Robert is known for rock and funk in his music, but I hear a lot of Memphis soul in what you do. It’s almost romantic. Where does that come from?
One of our songs, “Walk With Me,” is about asking God to keep close to you, to be by your side at all times. We have a part of the service where they do the offering in church, and we play what’s called The March. Everybody goes around and puts their money on the table to The March. A lot of the other stuff is praise music, but we’ve just slowed it down and put another beat to it. But it all goes back to the church.

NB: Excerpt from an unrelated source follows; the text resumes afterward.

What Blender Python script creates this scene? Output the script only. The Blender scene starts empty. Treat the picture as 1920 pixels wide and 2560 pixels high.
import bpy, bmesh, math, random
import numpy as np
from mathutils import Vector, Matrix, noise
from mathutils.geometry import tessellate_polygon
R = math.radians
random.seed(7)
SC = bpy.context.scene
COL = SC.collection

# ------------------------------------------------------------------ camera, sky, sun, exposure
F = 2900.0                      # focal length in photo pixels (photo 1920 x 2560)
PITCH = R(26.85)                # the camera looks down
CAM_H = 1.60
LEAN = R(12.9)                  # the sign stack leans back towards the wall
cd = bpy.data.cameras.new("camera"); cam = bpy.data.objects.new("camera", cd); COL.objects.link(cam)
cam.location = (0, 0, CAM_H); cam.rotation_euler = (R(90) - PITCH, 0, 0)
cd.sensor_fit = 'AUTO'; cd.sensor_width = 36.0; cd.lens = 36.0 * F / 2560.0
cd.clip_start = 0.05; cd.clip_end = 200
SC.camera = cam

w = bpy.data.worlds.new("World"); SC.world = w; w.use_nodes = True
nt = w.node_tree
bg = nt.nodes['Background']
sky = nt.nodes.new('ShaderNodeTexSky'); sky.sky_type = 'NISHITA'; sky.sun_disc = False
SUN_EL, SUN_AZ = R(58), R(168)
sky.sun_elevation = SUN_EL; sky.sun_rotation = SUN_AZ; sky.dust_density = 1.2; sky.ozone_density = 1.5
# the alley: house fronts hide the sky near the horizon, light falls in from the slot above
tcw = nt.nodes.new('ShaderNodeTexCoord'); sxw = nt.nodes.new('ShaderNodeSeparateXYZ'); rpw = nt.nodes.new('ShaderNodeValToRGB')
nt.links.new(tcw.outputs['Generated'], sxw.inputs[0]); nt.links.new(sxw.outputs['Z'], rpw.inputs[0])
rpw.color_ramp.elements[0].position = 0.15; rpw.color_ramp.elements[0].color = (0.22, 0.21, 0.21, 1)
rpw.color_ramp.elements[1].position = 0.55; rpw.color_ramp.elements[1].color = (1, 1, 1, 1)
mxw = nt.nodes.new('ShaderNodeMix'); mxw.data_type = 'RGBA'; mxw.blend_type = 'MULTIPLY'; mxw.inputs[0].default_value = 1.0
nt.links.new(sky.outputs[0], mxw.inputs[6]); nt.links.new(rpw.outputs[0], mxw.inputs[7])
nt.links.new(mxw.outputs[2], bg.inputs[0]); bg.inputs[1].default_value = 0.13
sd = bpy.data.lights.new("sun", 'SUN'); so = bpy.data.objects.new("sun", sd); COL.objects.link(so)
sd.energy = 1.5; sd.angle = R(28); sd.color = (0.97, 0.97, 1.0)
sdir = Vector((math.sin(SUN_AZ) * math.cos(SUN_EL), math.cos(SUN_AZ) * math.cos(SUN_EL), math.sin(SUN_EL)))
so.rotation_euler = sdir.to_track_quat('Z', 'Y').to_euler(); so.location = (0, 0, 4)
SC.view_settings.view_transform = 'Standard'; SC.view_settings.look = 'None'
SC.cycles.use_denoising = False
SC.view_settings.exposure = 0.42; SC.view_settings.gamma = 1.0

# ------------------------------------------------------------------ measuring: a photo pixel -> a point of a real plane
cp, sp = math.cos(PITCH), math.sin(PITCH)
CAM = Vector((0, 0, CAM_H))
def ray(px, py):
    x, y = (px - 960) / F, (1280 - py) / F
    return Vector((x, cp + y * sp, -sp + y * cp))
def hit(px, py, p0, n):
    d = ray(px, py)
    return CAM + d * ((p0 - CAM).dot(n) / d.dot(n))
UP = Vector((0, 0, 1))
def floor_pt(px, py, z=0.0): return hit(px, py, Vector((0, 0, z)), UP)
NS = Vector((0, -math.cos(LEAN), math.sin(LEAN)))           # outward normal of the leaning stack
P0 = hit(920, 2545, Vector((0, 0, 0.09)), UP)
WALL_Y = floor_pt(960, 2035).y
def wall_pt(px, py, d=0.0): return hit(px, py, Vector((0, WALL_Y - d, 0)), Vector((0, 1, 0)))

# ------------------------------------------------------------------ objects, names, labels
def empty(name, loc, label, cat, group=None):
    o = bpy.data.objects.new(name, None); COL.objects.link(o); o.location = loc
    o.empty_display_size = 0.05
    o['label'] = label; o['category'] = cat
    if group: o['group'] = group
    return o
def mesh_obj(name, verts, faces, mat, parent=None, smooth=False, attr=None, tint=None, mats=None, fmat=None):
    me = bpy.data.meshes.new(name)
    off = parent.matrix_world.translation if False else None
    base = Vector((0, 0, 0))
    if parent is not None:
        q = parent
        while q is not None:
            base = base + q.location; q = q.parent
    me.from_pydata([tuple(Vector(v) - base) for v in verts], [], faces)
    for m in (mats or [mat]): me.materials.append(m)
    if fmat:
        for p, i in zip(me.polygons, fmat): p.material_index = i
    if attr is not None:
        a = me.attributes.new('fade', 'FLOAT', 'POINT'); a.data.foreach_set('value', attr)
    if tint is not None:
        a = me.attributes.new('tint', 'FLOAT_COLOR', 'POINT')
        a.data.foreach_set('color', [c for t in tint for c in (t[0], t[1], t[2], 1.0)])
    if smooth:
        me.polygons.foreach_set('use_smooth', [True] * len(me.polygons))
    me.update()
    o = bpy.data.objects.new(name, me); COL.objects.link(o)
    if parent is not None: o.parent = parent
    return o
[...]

When he first played North Carolina in 2002, Robert was coming to grips with bringing church music to rock clubs. He said, “This is my church now.” How do you feel about that?
In a way, yeah. We’re taking this music and trying to reach other people…almost like missionaries. I’m not trying to get anybody to convert or anything like that, but I’m trying to say that there is something else out there than what you see.
So are you trying to get your music to people on that level outside of the church?
Absolutely. Every day, that’s what I’m thinking about, trying to get more people to experience it. We played the Charleston Pour House [in South Carolina] a few weeks ago. I’d never played in South Carolina outside of the church. The people appreciated it, and they showed a lot of support for something a lot of them, basically, had never heard. They were jumping around, having fun. That’s what I try to instill in the guys: We can do this, and people can have fun and experience something different. A lot of people have never heard or seen black guys playing pedal steel. Even though Robert Randolph has been out front doing this for the past four years or so, a lot of people still don’t know who he is. A lot of older people have never experienced this style of music, and that’s what I’m trying to get toa lot of the people that don’t know this music.
And most of these people are probably white, right? That’s got to be interesting, watching a group of young black guys make joyous music with instruments they’d normally associate with white people and sad songs.
Right. That was our experience at Shakori Hills in October. We had played there in April, but people really didn’t know who we were. They were hearing us for the first time, and we got a great response from them. So we go back in October, and we had a crowd of at least 400 under a tent that was probably a 60 feet-by-60 feet, maybe larger. But there were people all under the tent, outside of the tent. A lot of people said, “I’ve never heard this kind of music before.” The majority of them were white people, and that’s what you find a lot of in your fan base here. I’m very cool with that. They find it interesting, where a lot of people where I grew up already know this music. Now that the music has gone out into different spaces, different people are attracted to this style of music. That’s pretty much who shows up at our shows, Caucasian people. They love it. They love it. And I love playing for them.
The Allen Boys headline the second night of a benefit for Carrboro’s WCOM 103.5 FM on Saturday, Jan. 5. Lucy Sumner & the Second Third and Django Haskins share the bill, with Club Boheme, The Ramblers and Missy Raines & the New Hip playing Friday, Jan. 4. Both shows begin at 8:30 p.m. and cost $15.